Jahresausblick: Deutschlands Hersteller zeigten sich auch im August wenig zuversichtlich im Hinblick auf ihre Geschäftstätigkeit über die nächsten zwölf Monate. Damit setzte sich der seit Mai anhaltende Trend fort. Immerhin fiel der Pessimismus nicht mehr so stark aus wie im Vormonat (8-Monatstief). Für Kopfschmerzen bei den Managern sorgt nach wie vor in erster Linie die drohende Rezession in der Industrie sowie in der Wirtschaft insgesamt. Dazu kommen die hohen Zinsen, steigende Lebenshaltungskosten und geopolitische Unsicherheit.
Beschäftigung: Die Beschäftigung ist im Berichtsmonat marginal zurückgegangen, nachdem sie im Juli erstmals seit zweieinhalb Jahren geschrumpft war. Unternehmen, die ein Minus meldeten, begründeten dies meist damit, offene Stellen (zum Beispiel von Ruheständlern oder Leiharbeitern) bis auf Weiteres unbesetzt zu lassen. Die Kürzungen konzentrierten sich hauptsächlich auf den Vorleistungsgüterbereich. Bei den Herstellern von Konsumgütern gab es nahezu keine Veränderungen, während jene von Investitionsgütern ein leichtes Plus verbuchten.

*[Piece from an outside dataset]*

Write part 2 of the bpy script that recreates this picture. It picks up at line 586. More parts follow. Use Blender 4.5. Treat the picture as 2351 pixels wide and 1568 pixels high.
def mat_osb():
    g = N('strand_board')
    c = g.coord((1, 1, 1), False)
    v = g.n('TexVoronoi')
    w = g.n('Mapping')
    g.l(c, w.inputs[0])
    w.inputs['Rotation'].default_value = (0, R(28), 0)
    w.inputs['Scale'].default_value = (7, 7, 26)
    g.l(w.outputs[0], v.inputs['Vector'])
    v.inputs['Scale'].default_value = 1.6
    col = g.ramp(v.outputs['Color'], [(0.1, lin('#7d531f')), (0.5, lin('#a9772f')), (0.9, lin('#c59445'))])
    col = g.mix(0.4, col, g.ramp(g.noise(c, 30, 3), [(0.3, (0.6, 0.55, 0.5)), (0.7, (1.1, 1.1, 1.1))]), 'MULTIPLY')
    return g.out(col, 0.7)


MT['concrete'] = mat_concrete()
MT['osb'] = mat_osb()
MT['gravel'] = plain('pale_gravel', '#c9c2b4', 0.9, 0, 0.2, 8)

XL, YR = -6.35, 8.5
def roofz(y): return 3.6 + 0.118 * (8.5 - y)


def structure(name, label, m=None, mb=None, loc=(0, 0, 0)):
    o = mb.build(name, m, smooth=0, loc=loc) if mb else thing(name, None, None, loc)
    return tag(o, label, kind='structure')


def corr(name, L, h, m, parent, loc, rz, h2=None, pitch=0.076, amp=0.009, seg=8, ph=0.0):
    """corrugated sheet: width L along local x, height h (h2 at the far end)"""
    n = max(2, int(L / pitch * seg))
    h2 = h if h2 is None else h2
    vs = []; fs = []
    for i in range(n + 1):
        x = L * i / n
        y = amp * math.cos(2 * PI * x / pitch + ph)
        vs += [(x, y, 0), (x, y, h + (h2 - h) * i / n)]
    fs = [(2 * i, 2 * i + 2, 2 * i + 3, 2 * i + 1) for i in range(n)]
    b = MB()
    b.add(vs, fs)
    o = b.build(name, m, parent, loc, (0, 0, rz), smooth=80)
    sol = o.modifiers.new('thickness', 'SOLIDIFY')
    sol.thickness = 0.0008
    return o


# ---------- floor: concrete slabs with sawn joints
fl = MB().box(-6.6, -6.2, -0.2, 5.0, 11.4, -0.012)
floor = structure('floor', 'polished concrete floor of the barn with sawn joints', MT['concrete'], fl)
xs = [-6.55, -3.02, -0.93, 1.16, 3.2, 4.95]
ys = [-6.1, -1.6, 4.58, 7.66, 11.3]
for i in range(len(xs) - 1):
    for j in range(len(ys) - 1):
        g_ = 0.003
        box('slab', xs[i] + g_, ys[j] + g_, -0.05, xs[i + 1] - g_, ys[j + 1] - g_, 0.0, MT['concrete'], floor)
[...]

Einkaufspreise: Auch im August verbilligten sich die durchschnittlichen Einkaufspreise in der Industrie. Das lag vor allem an den sinkenden Rohstoffpreisen und Nachlässen seitens der Zulieferer aufgrund der geringeren Nachfrage. Erstmals in der seit sieben Monaten andauernden Rückgangsphase schwächte sich die Rate etwas ab, nachdem sie im Juli noch so stark ausfiel wie seit über 14 Jahren nicht mehr.
Verkaufspreise: Die Verkaufspreise sind den dritten Monat in Folge gesunken. Ursächlich hierfür waren vor allem die geringeren Kosten und der Druck vieler Kunden, Preisnachlässe zu gewähren. Der dazugehörige Teilindex zog gegenüber dem Vormonat etwas an, da die Hersteller von Konsumgütern ihre Preise marginal angehoben haben.
Über den EMI: Der HCOB Einkaufsmanagerindex Deutschland (EMI) gibt einen allgemeinen Überblick über die konjunkturelle Lage in der deutschen Industrie. Er ist eine Momentaufnahme der Geschäftssituation im Verarbeitenden Gewerbe und ein gewichteter Durchschnitt der Messwerte für Neuaufträge, Produktion, Beschäftigung, Lieferzeiten und Vormateriallager. Der Index erscheint seit 1996 unter Schirmherrschaft des BME. Er wird von S&P Global, einem börsennotierten US-amerikanischen Finanzdienstleistungskonzern, erstellt und beruht auf der Befragung von rund 500 Einkaufsleitern und Geschäftsführern der Verarbeitenden Industrie in Deutschland (nach Branche, Größe, Region repräsentativ für die deutsche Wirtschaft ausgewählt). Der EMI orientiert sich am Vorbild des US-Purchasing Manager´s Index (S&P Global US Manufacturing PMI).